**Required work:**
In the following material, identify every line holding the string "parts" and return it.
━━━━━━━━━━
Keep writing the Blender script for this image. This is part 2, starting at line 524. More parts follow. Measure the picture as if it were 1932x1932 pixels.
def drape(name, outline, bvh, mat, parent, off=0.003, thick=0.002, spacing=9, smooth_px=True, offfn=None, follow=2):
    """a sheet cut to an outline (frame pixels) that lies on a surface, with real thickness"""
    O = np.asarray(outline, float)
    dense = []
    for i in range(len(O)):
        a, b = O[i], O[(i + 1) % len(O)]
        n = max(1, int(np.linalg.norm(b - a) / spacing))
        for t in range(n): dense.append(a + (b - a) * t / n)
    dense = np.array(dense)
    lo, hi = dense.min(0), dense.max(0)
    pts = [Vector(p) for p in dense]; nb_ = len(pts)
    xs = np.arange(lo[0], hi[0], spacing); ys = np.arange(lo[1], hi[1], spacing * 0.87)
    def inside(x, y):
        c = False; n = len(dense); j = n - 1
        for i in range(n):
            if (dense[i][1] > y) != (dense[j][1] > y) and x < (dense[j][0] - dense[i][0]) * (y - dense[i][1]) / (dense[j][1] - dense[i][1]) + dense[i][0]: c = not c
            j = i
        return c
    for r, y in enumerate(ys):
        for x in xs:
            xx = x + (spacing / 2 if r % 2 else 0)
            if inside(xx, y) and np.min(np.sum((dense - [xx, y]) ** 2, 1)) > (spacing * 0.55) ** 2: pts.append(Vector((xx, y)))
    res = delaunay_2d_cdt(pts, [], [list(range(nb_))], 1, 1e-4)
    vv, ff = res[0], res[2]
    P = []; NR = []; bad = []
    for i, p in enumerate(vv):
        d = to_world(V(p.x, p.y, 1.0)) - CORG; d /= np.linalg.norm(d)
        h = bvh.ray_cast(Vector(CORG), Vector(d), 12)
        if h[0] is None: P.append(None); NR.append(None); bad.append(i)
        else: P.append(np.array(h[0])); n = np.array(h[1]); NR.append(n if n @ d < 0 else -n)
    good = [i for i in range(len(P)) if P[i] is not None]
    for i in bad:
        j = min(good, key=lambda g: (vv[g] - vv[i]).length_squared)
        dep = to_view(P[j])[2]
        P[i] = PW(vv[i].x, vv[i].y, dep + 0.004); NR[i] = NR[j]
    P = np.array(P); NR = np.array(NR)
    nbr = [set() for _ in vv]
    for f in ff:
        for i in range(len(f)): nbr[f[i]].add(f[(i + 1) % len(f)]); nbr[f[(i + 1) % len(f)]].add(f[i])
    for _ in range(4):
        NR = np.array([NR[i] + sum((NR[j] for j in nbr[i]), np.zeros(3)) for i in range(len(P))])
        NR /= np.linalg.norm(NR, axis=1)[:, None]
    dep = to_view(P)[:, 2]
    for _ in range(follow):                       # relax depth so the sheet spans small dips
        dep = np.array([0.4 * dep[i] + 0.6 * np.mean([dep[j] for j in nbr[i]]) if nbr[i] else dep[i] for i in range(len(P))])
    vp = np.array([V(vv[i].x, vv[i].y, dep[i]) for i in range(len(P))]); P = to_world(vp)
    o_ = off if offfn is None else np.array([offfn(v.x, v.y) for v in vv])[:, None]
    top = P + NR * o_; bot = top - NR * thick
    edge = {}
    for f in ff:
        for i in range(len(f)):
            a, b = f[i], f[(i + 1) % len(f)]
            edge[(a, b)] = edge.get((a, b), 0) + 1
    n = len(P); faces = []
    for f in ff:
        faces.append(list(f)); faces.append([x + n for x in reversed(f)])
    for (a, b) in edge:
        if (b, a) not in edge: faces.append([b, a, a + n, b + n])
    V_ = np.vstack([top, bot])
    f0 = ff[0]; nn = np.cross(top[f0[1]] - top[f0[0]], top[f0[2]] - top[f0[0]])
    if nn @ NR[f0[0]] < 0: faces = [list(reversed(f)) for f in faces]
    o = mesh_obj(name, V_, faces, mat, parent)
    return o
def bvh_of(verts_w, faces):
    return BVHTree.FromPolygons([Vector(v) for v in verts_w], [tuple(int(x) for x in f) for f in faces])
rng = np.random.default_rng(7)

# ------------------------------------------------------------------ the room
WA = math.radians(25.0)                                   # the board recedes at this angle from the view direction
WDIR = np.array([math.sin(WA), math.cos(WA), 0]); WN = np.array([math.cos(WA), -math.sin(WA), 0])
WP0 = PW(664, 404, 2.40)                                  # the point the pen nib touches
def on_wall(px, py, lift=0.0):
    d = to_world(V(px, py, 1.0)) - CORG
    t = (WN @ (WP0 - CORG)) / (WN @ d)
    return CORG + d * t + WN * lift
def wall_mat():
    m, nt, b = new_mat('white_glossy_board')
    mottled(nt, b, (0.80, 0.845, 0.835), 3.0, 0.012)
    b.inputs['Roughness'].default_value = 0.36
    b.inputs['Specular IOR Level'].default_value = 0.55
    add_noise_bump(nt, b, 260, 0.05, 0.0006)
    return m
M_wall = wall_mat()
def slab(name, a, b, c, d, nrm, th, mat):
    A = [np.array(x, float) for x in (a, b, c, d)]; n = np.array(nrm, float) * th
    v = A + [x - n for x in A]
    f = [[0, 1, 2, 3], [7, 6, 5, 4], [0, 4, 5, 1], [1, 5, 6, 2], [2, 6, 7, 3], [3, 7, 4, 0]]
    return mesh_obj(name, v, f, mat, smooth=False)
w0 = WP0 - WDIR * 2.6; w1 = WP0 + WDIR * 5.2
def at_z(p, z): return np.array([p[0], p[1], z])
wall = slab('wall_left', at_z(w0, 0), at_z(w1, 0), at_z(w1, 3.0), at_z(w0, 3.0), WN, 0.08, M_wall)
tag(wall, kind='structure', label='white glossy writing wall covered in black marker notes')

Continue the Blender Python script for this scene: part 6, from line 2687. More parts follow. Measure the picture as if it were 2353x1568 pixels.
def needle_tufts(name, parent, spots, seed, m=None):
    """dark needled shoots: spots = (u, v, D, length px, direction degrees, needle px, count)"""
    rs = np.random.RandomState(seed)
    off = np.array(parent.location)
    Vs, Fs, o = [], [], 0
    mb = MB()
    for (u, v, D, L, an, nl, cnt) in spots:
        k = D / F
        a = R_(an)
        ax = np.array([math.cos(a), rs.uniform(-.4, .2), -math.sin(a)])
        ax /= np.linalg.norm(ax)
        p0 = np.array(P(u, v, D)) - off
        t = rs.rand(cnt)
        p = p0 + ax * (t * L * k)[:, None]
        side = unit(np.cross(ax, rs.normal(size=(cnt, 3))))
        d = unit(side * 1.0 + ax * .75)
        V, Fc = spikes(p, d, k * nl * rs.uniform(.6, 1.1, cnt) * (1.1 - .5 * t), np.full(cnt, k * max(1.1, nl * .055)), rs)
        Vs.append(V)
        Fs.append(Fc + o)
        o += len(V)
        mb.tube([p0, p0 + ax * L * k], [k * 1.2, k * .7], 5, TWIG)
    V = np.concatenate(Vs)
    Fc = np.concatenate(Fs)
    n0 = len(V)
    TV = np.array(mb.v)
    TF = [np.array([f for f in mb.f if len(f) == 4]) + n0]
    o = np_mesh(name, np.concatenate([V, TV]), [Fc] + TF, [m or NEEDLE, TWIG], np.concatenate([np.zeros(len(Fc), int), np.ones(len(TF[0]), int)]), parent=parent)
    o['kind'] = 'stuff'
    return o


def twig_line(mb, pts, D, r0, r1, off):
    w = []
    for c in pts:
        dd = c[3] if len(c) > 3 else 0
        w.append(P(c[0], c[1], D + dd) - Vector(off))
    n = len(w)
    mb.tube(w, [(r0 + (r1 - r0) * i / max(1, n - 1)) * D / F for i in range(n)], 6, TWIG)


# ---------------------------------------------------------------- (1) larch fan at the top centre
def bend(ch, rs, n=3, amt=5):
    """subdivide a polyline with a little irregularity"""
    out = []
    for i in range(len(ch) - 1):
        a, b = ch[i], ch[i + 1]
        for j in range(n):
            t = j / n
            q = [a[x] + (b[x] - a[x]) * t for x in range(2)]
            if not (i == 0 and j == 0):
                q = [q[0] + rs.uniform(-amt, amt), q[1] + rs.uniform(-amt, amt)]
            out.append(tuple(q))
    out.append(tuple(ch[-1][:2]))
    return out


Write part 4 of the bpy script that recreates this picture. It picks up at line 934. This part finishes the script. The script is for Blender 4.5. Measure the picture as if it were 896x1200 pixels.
━━━━━━━━━━
**Problem solution:**
Keep writing the Blender script for this image. This is part 2, starting at line 524. More parts follow. Measure the picture as if it were 1932x1932 pixels.
Continue the Blender Python script for this scene: part 6, from line 2687. More parts follow. Measure the picture as if it were 2353x1568 pixels.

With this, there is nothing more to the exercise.